Clara reads Proust by Stéphane Carlier
French fiction
Original title – Clara lit Proust
Translator – Polly Mackintosh
Source – Personal copy
I’ve long been a fan of Gallic books, but it has been a break since I reviewed one of them. But yesterday I was in Sheffield we had gone for a morning out, and I happened on this that hadn’t long come out from them it jumped out as the next few weeks I’m after relatively short books to try and get some more reviews done .it was a reminder to me that I still have to get past swans way in Proust myself but like a lot of projects i needed to get a move on with this is the tale of a hairdresser discovering a copy of swans way and finding a connection in the modern day to Proust. Stephane has spent time abroad working for the French Ministry for Europe and Foreign Affairs. He spent a decade in the US. This is his eighth novel but the first to be translated into English.
That same evening, Clara will pick the book up and put it in the bookcase in the corridor, on the same shelf as L’Appel de l’ange and La Fille de papier by Guillaume Musso, Ma médecine naturelle by Dr Fabrice Visson, Glacé by Bernard Minier, I Am Zlatan Ibrahimovidby Zlaran Ibrahimovie, The Secret by Rhonda Byrne (a gift from Anais, Clara’s childhood friend), The 30 Most Beautiful Hiking Routes in Burgundy (a gift from her father), Trois baisers by Katherine Pancol, Bélier: Daily Horoscopes, the 2011,2013, 2015, 2016 and 2018 editions, as well as a dozen Akira Toriyama mangas, which JB loves. The book will stay there for precisely five months, twenty-nine days, two hours and forty-seven minutes.
The other books she has brought back the cindy Coiffeur
Clara describes the clientele at the quiet hair salon she works, those that come in regularly and how they like their hair on of them decide out of the blue to go Blonde. Then he colleagues within the hair salon like her tan mad boss . The daily to and fro of a small hair salon in France, she has over time found several books, so when she finds a copy of Swannn’s Way left behind in the salon, she thinks nothing of it till she then falls into Proust world as she is drawn in more than any of the other books she has read over the years. There is a list of the books she has taken from the salon, a footballer biography, horoscopes in books, and a couple from the best-selling French writer Guillaume Musso. But this book captures her with that lightbulb moment when you move from the occasional reader to a fan of books and literature that we all have. So much so that she decided to attend a festival and read the piece of Proust that she loved on the street.

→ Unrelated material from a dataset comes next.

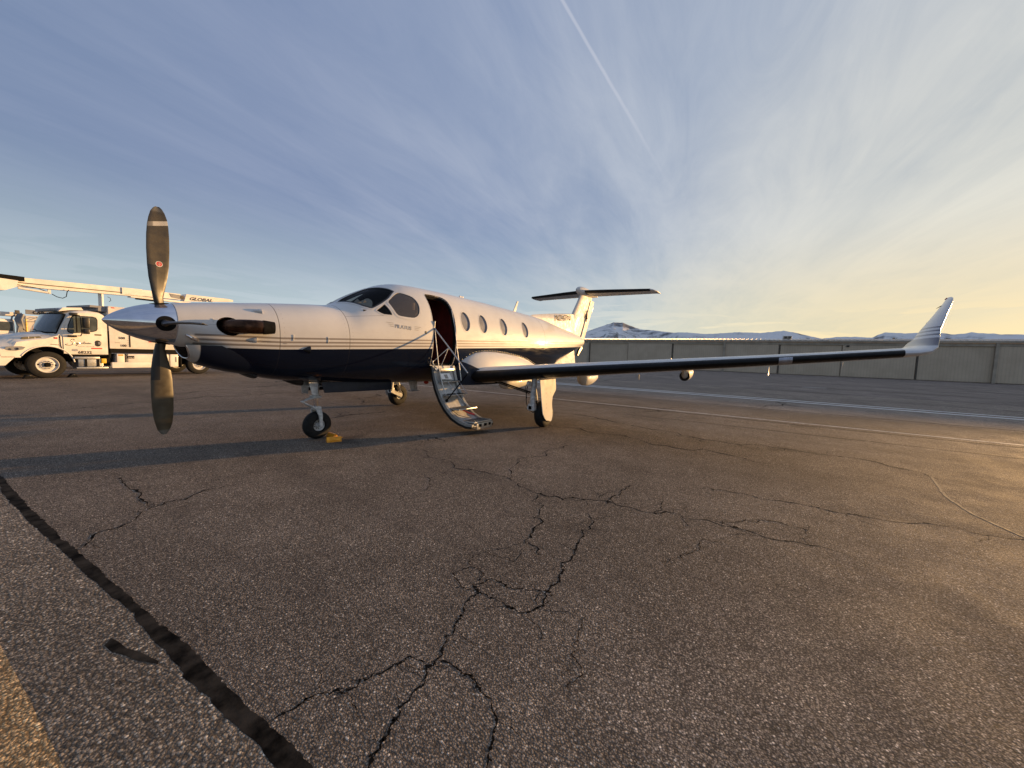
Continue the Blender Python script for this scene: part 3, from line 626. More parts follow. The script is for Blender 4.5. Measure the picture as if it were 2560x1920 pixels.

It began with the thought that Nolwenn’s mannerisms were similar to those of Françoise from In Search of Lost Time. Then it was Madame Habib who seemed like a character from the book, with her fits of snobbery, her physical and verbal tics, and her mournful, frog-like eyes. Clara eventually realised that the book is so vast and encompasses so many topics that it is virtually impossible not to see the world through its lens while you are reading it. Even the smallest things become Proustian. A cluster of wisteria, the violet colour of its flowers against its green leaves.Dust suspended in a shaft of light in an otherwise dark room. And Annick, her mother, who always turns her head slightly and half opens her mouth when she is photographed, as if there is someone calling her at the exact same moment. That is Proustian, truly Proustian.
She compares those around her with the porust characters later on
I have loved This sort of book from Gallic Books over the years. They do these great fun reads, light and perfect for a summer evening, and can be read in a couple of hours. It also reminds all of us readers why we love books and reading that moment we all have when we connect with a writer. I’m sure being in France and knowing where he talks about Helps with cracking Proust a writer. I have read Swann’s way several times but not got into him as much as Clara does here. That is what this is about the power of books to inspire people and how, even over a hundred years later, you can still connect with Proust. I like the little description of the shop and how she fell in with Swann and his story. Have you a favourite book about someone getting inspired by reading?
Winston score -A: This is what Gallic does best. This type of French lit is very French fun, inspiring and like a palate cleanser.